Demokratie ist mehr als nur ein #Hashtag
Noch hat der Brexit mein Leben nicht verändert. Aber ohne die EU hätte ich nicht einfach so in Großbritannien studieren können. In sozialen Netzwerken schimpfen meine Freunde jetzt über das Ergebnis des Referendums. Aber dass sie aus Solidarität zu Hunderten das gleiche Profilbild hochladen? Nein. So weit gehen sie dann doch nicht.
Nur bei zwei Bekannten habe ich das Bild einer europäischen Flagge gefunden: Einer der zwölf Sterne ist durch eine Träne ausgetauscht.
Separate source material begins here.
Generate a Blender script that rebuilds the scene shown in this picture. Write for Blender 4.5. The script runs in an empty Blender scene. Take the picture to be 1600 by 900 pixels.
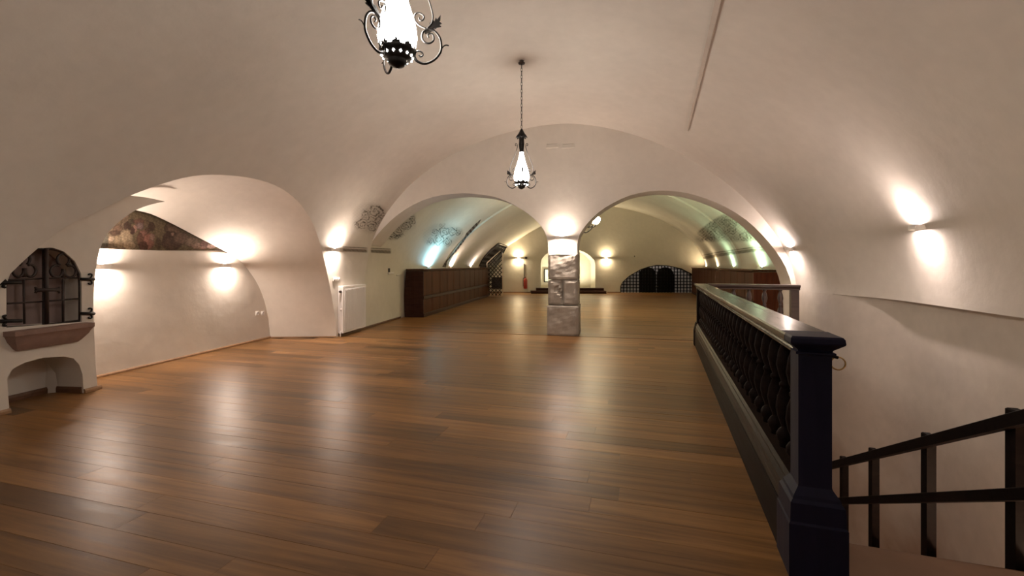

Ansonsten beweint keiner symbolträchtig die EU. Dabei gibt es Petitionen, Initiativen und Hashtags, die gegen den Austritt der Briten mobilisieren, sogar ein zweites Referendum fordern.
Generationenkonflikt in Großbritannien
Die Jugend ist enttäuscht von der Generation ihrer Eltern und Großeltern. Die profitierten als erste vom europäischen Friedensprojekt, von der Reisefreiheit, den Bildungschancen. "Uns gönnt ihr diese Errungenschaften nicht" klagen junge Briten die Älteren an, weil diese überwiegend für den Austritt stimmten. "Selbst schuld", entgegen die, "wenn sich nur ein Drittel von euch Jungen zur Wahlurne schleppt."
In der Tat haben zwar drei Viertel der jungen Briten für den Verbleib in der EU gestimmt. Die Mehrheit der Unter-24-Jährigen hat aber überhaupt nicht gewählt. Die niedrige Wahlbeteiligung der Jungen ist in Europa jedoch kein Novum. Dabei können wir jungen bei politischen Themen im Netz doch so engagiert und innovativ sein. Als Griechenlands Schuldenkrise vor einem Jahr beinahe den Austritt aus der Eurozone forderte, organisierte ein junger Brite eine Spendenkampagne. Am Ende hatte er zwar nur ein Tausendstel des notwendigen Betrags aufgebracht - aber das waren stolze 1,9 Millionen Euro.
Warum können wir das gleiche Engagement nicht an einem Wahltag aufbringen? Das Referendum wäre anders ausgegangen, wenn jener junge Brite 1,9 Millionen Stimmen statt Euros für den Verbleib seines eigenen Landes in der EU gesammelt hätte. Ist die Wahlurne zu analog für eine Generation, die mit dem Internet großgeworden ist? Sollten wir ernsthaft darüber nachdenken, demokratischen Entscheidungen ins Netz zu verlegen? Bloß nicht.
Das analoge Wählen entscheidet
Zu einem Wahllokal zu laufen oder per Briefwahl zu wählen ist zwar umständlicher, aber mit einem Stift in der Hand trifft man eine Entscheidung anders als mit einem Klick. Denn sind wir ehrlich: Egal wie alt - manchmal sitzt der Like-Daumen eben doch etwas zu locker. Die Zugkraft der sozialen Netzwerke haben auch längst Populisten für sich entdeckt. Nicht umsonst sind Hetze und Hasskommentare mittlerweile ein so großes Problem im Netz, dass deutsche Politiker sich extra mit dem Facebook-Gründer Mark Zuckerberg getroffen haben.
Natürlich hat auch die Politik ein Problem. Insbesondere die EU gilt nicht als besonders volksnah, sondern dient mit dem verordneten Krümmungsgrad von Gurken als Witzvorlage. Aber selbst eingefleischte EU-Verfechter wie Parlamentspräsident Martin Schulz erkennen das jetzt. Auf dem Gipfel in Brüssel in dieser Woche war von ihm und allen angereisten Staatschefs unisono zu hören: Die EU will sich ändern, sie muss für die Menschen da sein.
Um da mitzureden, können wir uns natürlich über das Internet mit Hashtags und Aufrufen Gehör verschaffen. Am stärksten zählt unsere Stimme aber immer noch in der Wahlkabine. Dieses Versäumnis der jungen Briten verändert jetzt das Leben von vielen von uns. Deshalb sollten wir als Europäer nicht vergessen, dass am Ende das Kreuzchen auf dem Stimmzettel entscheidet und nicht die vielen Likes für ein Profilbild.